Aber gerade das Altmodische, die Beschränkung auf ein Set und eine Nebenbühne (in der zweiten Folge: das Kaufhaus, in dem Freddie und Stuart den Mantel kaufen/wo Stuart jobbt), die Beschränkung auf einen Cast ohne viele Nebenfiguren, macht „Vicious“ stärker als das modernere „Job Lot“ mit all seinen One-Camera-Möglichkeiten.

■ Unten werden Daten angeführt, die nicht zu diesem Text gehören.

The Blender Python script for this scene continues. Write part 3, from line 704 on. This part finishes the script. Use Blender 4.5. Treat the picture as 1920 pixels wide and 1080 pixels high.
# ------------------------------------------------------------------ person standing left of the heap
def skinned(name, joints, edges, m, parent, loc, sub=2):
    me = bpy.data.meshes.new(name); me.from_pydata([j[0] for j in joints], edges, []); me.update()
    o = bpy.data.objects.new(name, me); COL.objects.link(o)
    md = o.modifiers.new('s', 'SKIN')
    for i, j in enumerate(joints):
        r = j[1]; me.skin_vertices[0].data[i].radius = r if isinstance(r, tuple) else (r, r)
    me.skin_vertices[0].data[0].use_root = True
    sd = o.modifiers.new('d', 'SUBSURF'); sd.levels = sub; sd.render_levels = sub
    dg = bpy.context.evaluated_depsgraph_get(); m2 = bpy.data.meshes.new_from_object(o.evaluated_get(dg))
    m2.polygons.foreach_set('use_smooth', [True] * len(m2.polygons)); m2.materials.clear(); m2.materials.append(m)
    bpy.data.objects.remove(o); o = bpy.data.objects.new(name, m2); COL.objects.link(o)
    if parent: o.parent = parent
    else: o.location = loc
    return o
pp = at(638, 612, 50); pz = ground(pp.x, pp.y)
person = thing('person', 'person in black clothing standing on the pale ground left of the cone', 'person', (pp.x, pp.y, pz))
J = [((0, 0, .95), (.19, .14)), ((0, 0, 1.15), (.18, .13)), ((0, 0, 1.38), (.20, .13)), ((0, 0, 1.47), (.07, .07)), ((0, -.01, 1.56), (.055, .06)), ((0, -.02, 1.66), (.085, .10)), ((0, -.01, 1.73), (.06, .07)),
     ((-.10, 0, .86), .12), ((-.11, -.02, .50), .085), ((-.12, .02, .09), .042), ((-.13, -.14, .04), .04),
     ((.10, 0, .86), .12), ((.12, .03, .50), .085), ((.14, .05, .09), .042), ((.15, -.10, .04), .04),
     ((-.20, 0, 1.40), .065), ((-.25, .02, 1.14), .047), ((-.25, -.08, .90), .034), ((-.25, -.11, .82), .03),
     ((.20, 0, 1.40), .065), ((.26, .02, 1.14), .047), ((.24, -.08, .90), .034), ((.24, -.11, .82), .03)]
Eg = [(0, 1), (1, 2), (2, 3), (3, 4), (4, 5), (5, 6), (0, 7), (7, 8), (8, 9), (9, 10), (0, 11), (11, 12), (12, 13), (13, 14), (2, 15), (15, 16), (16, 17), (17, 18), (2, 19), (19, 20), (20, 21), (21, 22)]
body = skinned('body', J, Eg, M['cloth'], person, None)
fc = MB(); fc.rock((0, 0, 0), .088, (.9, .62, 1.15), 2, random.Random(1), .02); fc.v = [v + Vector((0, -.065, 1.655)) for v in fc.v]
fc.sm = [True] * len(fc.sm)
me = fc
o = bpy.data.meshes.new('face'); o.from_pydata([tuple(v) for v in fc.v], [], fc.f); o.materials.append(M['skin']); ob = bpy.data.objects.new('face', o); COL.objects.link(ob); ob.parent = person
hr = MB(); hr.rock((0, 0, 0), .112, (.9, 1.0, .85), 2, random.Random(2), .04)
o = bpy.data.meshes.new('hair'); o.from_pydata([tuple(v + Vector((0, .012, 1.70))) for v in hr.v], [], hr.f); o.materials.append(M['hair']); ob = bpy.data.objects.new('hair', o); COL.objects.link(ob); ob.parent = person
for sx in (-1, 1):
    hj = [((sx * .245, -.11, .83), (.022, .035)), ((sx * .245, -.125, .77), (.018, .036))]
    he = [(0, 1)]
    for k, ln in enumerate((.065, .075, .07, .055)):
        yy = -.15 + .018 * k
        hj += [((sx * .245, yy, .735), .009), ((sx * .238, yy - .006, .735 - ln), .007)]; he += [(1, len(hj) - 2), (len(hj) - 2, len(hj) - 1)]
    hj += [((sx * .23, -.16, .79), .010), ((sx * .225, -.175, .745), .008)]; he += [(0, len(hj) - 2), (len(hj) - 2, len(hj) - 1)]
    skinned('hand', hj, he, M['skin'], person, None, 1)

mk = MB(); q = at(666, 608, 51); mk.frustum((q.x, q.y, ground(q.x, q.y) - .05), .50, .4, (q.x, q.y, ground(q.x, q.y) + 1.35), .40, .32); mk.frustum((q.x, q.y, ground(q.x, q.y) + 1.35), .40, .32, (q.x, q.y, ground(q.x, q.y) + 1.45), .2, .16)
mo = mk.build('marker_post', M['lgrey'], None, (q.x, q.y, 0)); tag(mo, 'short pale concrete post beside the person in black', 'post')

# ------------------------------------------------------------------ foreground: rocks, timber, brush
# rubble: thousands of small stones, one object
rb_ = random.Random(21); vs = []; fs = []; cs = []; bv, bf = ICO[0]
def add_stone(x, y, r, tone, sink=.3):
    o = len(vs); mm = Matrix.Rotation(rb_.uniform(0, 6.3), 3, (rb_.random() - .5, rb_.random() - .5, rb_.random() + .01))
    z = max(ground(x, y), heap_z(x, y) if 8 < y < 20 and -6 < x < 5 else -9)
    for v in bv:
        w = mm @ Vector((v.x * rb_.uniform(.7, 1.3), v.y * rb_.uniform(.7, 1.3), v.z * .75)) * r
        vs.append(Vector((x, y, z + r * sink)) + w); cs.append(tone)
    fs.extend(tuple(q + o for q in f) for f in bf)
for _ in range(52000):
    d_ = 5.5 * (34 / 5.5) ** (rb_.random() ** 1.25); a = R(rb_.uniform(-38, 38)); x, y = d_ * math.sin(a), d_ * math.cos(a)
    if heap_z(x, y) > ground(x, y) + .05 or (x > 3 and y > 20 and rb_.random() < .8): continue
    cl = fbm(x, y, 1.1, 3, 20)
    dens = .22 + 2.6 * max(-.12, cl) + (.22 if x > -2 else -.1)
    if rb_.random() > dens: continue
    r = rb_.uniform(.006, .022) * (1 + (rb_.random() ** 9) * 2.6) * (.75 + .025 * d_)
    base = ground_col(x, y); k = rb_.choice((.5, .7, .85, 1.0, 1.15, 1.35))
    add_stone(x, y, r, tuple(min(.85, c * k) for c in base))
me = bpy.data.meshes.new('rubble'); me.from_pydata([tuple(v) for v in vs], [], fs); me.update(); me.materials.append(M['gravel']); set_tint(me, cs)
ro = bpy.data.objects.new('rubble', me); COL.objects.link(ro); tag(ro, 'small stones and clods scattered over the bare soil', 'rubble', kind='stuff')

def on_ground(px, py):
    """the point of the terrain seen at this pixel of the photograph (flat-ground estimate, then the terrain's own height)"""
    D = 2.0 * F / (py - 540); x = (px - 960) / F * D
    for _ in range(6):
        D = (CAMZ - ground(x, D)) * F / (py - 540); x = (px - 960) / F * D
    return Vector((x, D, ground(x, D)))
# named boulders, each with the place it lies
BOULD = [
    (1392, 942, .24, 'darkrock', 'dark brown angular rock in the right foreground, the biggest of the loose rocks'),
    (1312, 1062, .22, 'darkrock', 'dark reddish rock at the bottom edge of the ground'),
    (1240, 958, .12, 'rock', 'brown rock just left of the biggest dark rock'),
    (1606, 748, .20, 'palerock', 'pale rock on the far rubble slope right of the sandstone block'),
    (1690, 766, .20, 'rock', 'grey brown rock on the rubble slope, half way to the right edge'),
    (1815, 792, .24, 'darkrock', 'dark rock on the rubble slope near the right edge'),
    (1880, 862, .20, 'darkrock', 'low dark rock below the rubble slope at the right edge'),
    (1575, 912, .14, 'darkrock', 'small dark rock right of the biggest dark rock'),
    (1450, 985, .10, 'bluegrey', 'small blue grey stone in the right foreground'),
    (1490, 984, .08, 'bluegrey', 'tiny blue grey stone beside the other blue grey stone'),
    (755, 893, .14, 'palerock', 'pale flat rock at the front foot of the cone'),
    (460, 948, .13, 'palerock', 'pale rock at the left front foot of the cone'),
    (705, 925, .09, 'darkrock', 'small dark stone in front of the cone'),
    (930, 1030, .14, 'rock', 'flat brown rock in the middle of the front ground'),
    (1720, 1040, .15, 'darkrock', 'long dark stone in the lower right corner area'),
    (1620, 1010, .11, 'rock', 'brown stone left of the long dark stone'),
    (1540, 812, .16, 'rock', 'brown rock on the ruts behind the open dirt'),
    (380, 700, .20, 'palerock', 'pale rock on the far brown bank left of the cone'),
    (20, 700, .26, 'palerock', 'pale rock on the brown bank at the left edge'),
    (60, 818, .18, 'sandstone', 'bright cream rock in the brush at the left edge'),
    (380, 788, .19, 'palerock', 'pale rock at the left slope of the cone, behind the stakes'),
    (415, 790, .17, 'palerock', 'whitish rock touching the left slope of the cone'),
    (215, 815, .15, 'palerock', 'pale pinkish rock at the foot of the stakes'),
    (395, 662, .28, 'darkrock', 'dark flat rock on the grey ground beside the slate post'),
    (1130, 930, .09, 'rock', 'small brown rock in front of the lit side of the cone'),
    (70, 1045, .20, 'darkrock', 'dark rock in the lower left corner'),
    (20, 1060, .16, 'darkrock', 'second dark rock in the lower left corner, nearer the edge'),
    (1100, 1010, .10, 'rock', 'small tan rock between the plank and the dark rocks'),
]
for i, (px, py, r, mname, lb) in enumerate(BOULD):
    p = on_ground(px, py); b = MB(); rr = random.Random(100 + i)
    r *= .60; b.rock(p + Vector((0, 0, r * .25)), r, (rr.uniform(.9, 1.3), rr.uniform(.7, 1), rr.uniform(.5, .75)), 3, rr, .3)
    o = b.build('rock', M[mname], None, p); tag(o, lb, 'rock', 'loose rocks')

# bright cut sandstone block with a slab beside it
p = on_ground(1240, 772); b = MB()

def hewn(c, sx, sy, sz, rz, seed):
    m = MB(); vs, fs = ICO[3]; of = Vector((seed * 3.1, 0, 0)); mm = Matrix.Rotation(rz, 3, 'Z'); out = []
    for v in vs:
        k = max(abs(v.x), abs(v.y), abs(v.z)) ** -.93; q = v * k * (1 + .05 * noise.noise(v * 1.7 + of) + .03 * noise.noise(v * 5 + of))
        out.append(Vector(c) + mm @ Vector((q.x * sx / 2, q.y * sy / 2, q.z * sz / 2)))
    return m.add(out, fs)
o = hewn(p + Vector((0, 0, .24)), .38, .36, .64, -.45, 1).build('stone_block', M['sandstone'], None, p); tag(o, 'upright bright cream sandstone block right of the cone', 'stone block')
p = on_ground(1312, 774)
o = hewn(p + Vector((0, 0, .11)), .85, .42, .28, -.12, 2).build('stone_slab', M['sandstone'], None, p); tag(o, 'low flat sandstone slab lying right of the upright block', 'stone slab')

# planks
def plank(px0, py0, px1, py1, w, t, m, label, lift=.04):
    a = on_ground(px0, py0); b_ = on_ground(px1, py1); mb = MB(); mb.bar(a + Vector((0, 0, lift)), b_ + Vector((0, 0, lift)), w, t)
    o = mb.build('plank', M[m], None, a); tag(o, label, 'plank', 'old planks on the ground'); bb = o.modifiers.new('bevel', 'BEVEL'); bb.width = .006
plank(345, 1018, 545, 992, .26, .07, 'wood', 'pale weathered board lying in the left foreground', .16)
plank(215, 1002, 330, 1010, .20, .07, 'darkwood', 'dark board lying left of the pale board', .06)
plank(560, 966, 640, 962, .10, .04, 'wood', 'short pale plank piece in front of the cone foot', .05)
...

Mal sehen, wie es nach der dritten Folge aussieht: Wird „The Job Lot“ abermals eine Figur nur für die eine Folge einführen? Vielleicht funktioniert die Show ja gerade dann wieder: Wenn dieses Prinzip erst einmal etabliert ist. Vielleicht wird „Vicious“ schwächer, wenn die Beschränkungen allzu deutlich werden und die Beschimpfungen zwischen Freddie und Stuart ihren Neuigkeitswert verloren haben. Vielleicht also sieht dann schon wieder alles ganz anders aus, und ich muss einen Eintrag schreiben, warum die dritten Folgen alles entscheiden.